▸ **BRIEF**
Restate the whole listing word for word. Pictures are left out.

▸ **DATASET SECTION**
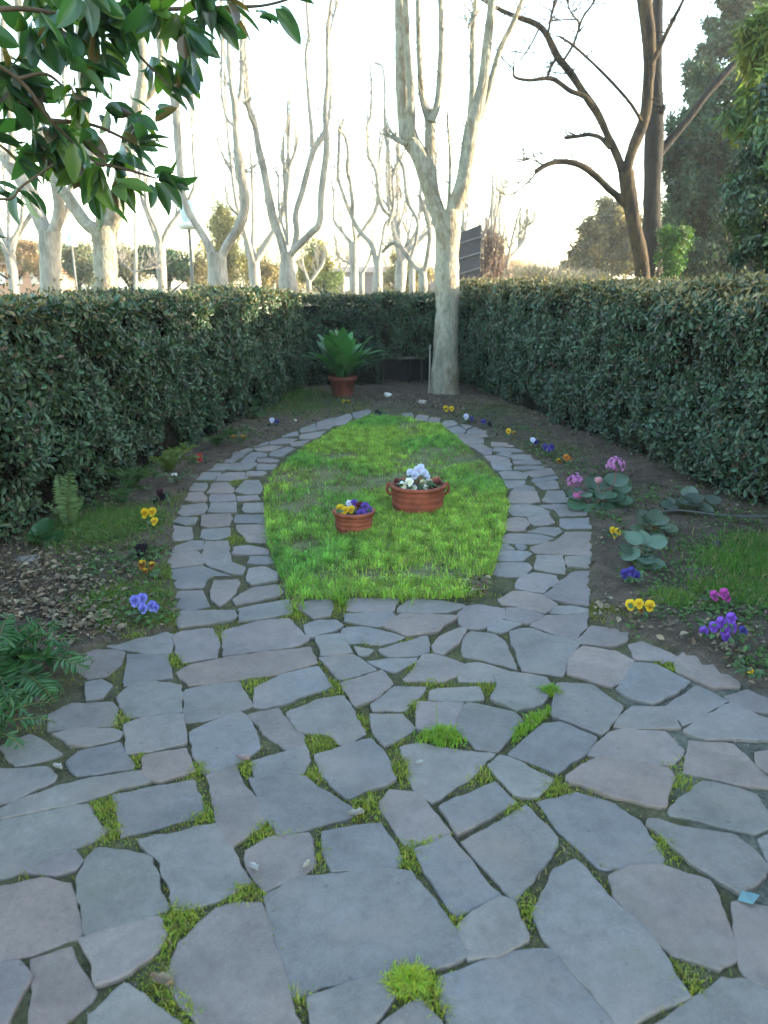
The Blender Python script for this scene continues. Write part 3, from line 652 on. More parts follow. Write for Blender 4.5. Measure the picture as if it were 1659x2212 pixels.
# grass and weeds on the beds
g = MB()
for (u, v, r_, n_, hh, cc) in ((215, 1140, .30, 1500, .06, (.085, .17, .04)), (260, 1125, .22, 900, .06, (.09, .19, .04)), (230, 1205, .28, 800, .03, (.10, .15, .05)), (270, 1300, .17, 800, .05, (.10, .18, .03)), (330, 1340, .10, 300, .04, (.12, .17, .03)),
                               (250, 1340, .12, 300, .04, (.10, .16, .03)), (350, 1240, .10, 260, .04, (.10, .17, .03)), (300, 1385, .05, 120, .04, (.14, .2, .03)), (160, 1170, .2, 300, .04, (.08, .14, .04)),
                               (1615, 1225, .20, 1000, .08, (.07, .17, .03)), (1655, 1190, .18, 700, .09, (.06, .15, .03)), (1450, 1300, .09, 300, .06, (.09, .18, .03)), (1560, 1275, .13, 350, .05, (.08, .17, .03)), (1640, 1290, .18, 700, .06, (.07, .16, .03)),
                               (630, 885, .7, 700, .07, (.08, .15, .03)), (700, 875, .5, 400, .04, (.08, .13, .03)), (770, 885, .3, 260, .04, (.10, .14, .04)), (1180, 965, .4, 300, .05, (.08, .13, .04)),
                               (620, 860, .4, 600, .16, (.06, .14, .03)), (400, 1080, .15, 160, .04, (.10, .14, .04)), (1310, 1325, .1, 200, .03, (.12, .14, .03)), (1060, 880, .5, 400, .05, (.07, .11, .04)), (1000, 900, .3, 200, .04, (.09, .14, .04))):
    q = np.array(G(u, v)); n2 = n_*4; PP = q+RNG.normal(0, r_*.62, (n2, 2)); PP = PP[~pip(PP, PAVE)]; n2 = len(PP)
    blades(g, PP, hh*RNG.uniform(.4, 1.2, n2), RNG.uniform(.0012, .003, n2), grasscol(n2, cc, .3, .12), 1.3, .0)
P = np.stack([RNG.uniform(-2.6, 2.8, 60000), RNG.uniform(2.2, 11, 60000)], 1); P = P[~pip(P, PAVE)]
k = noise_arr(P, 2.2, 8.)+.5*noise_arr(P, 8, 1.) > .2; P = P[k]
blades(g, P, RNG.uniform(.01, .035, len(P)), RNG.uniform(.001, .0025, len(P)), grasscol(len(P), (.09, .13, .04), .3, .3), 1.3, .0)
for (u, v, r_, n_) in ((215, 1150, .25, 500), (270, 1310, .2, 400), (240, 1220, .25, 400), (180, 1100, .2, 300), (330, 1340, .1, 150), (1440, 1240, .2, 200), (1600, 1330, .2, 250), (1350, 1380, .1, 60), (1470, 1330, .15, 150), (620, 890, .5, 500), (700, 875, .4, 300), (500, 950, .3, 250), (1200, 990, .3, 250), (1060, 900, .4, 350), (1120, 930, .3, 250), (1300, 1120, .15, 120), (1400, 1080, .4, 500), (1500, 1180, .3, 300), (1250, 1020, .3, 250), (1600, 1130, .3, 300), (1650, 1440, .12, 150), (330, 1200, .1, 100)):
    q = np.array(G(u, v)); PP = q+RNG.normal(0, r_*.6, (n_, 2)); PP = PP[~pip(PP, PAVE)]; n2 = len(PP); a = RNG.uniform(0, 6.28, n2)
    X, Y, Zv = frames(RNG.normal(0, .4, (n2, 3))+np.array([0, -.1, 1]), np.stack([np.cos(a), np.sin(a), RNG.uniform(0, .6, n2)], 1))
    g.inst(LEAF*np.array([1.3, 1, 1]), LEAFF, np.column_stack([PP, .015+.02*RNG.random(n2)]), X, Y, Zv, RNG.uniform(.012, .035, n2), np.array([(.06, .12, .035)])*RNG.uniform(.5, 1.5, (n2, 1)))
tag(g.build('bed_grass', M['grass']), 'loose tufts of grass and weeds growing on the soil of the flower beds', 'grass', kind='stuff')

# leaf litter on the beds
g = MB()
n = 7000; P = np.stack([RNG.uniform(-2.6, 3.0, n), RNG.uniform(2.0, 11.5, n)], 1)
hot = [(90, 1290, .38, 450), (150, 1330, .27, 300), (200, 1350, .2, 140), (60, 1250, .35, 200), (120, 1220, .35, 140), (1040, 1275, .12, 60), (1060, 1265, .1, 50), (1030, 1290, .12, 40), (1640, 1420, .3, 60), (930, 870, .6, 250), (1500, 1400, .3, 50), (1350, 1330, .2, 60)]
for (u, v, r_, n_) in hot: P = np.vstack([P, np.array(G(u, v))+RNG.normal(0, r_*.55, (n_, 2))])
hotn = sum(h_[3] for h_ in hot)
onp = pip(P, PAVE) & ~pip(P, LAWN); inlw = pip(P, LAWN)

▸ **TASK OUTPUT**
The Blender Python script for this scene continues. Write part 3, from line 652 on. More parts follow. Write for Blender 4.5. Measure the picture as if it were 1659x2212 pixels.
# grass and weeds on the beds
g = MB()
for (u, v, r_, n_, hh, cc) in ((215, 1140, .30, 1500, .06, (.085, .17, .04)), (260, 1125, .22, 900, .06, (.09, .19, .04)), (230, 1205, .28, 800, .03, (.10, .15, .05)), (270, 1300, .17, 800, .05, (.10, .18, .03)), (330, 1340, .10, 300, .04, (.12, .17, .03)),
                               (250, 1340, .12, 300, .04, (.10, .16, .03)), (350, 1240, .10, 260, .04, (.10, .17, .03)), (300, 1385, .05, 120, .04, (.14, .2, .03)), (160, 1170, .2, 300, .04, (.08, .14, .04)),
                               (1615, 1225, .20, 1000, .08, (.07, .17, .03)), (1655, 1190, .18, 700, .09, (.06, .15, .03)), (1450, 1300, .09, 300, .06, (.09, .18, .03)), (1560, 1275, .13, 350, .05, (.08, .17, .03)), (1640, 1290, .18, 700, .06, (.07, .16, .03)),
                               (630, 885, .7, 700, .07, (.08, .15, .03)), (700, 875, .5, 400, .04, (.08, .13, .03)), (770, 885, .3, 260, .04, (.10, .14, .04)), (1180, 965, .4, 300, .05, (.08, .13, .04)),
                               (620, 860, .4, 600, .16, (.06, .14, .03)), (400, 1080, .15, 160, .04, (.10, .14, .04)), (1310, 1325, .1, 200, .03, (.12, .14, .03)), (1060, 880, .5, 400, .05, (.07, .11, .04)), (1000, 900, .3, 200, .04, (.09, .14, .04))):
    q = np.array(G(u, v)); n2 = n_*4; PP = q+RNG.normal(0, r_*.62, (n2, 2)); PP = PP[~pip(PP, PAVE)]; n2 = len(PP)
    blades(g, PP, hh*RNG.uniform(.4, 1.2, n2), RNG.uniform(.0012, .003, n2), grasscol(n2, cc, .3, .12), 1.3, .0)
P = np.stack([RNG.uniform(-2.6, 2.8, 60000), RNG.uniform(2.2, 11, 60000)], 1); P = P[~pip(P, PAVE)]
k = noise_arr(P, 2.2, 8.)+.5*noise_arr(P, 8, 1.) > .2; P = P[k]
blades(g, P, RNG.uniform(.01, .035, len(P)), RNG.uniform(.001, .0025, len(P)), grasscol(len(P), (.09, .13, .04), .3, .3), 1.3, .0)
for (u, v, r_, n_) in ((215, 1150, .25, 500), (270, 1310, .2, 400), (240, 1220, .25, 400), (180, 1100, .2, 300), (330, 1340, .1, 150), (1440, 1240, .2, 200), (1600, 1330, .2, 250), (1350, 1380, .1, 60), (1470, 1330, .15, 150), (620, 890, .5, 500), (700, 875, .4, 300), (500, 950, .3, 250), (1200, 990, .3, 250), (1060, 900, .4, 350), (1120, 930, .3, 250), (1300, 1120, .15, 120), (1400, 1080, .4, 500), (1500, 1180, .3, 300), (1250, 1020, .3, 250), (1600, 1130, .3, 300), (1650, 1440, .12, 150), (330, 1200, .1, 100)):
    q = np.array(G(u, v)); PP = q+RNG.normal(0, r_*.6, (n_, 2)); PP = PP[~pip(PP, PAVE)]; n2 = len(PP); a = RNG.uniform(0, 6.28, n2)
    X, Y, Zv = frames(RNG.normal(0, .4, (n2, 3))+np.array([0, -.1, 1]), np.stack([np.cos(a), np.sin(a), RNG.uniform(0, .6, n2)], 1))
    g.inst(LEAF*np.array([1.3, 1, 1]), LEAFF, np.column_stack([PP, .015+.02*RNG.random(n2)]), X, Y, Zv, RNG.uniform(.012, .035, n2), np.array([(.06, .12, .035)])*RNG.uniform(.5, 1.5, (n2, 1)))
tag(g.build('bed_grass', M['grass']), 'loose tufts of grass and weeds growing on the soil of the flower beds', 'grass', kind='stuff')

# leaf litter on the beds
g = MB()
n = 7000; P = np.stack([RNG.uniform(-2.6, 3.0, n), RNG.uniform(2.0, 11.5, n)], 1)
hot = [(90, 1290, .38, 450), (150, 1330, .27, 300), (200, 1350, .2, 140), (60, 1250, .35, 200), (120, 1220, .35, 140), (1040, 1275, .12, 60), (1060, 1265, .1, 50), (1030, 1290, .12, 40), (1640, 1420, .3, 60), (930, 870, .6, 250), (1500, 1400, .3, 50), (1350, 1330, .2, 60)]
for (u, v, r_, n_) in hot: P = np.vstack([P, np.array(G(u, v))+RNG.normal(0, r_*.55, (n_, 2))])
hotn = sum(h_[3] for h_ in hot)
onp = pip(P, PAVE) & ~pip(P, LAWN); inlw = pip(P, LAWN)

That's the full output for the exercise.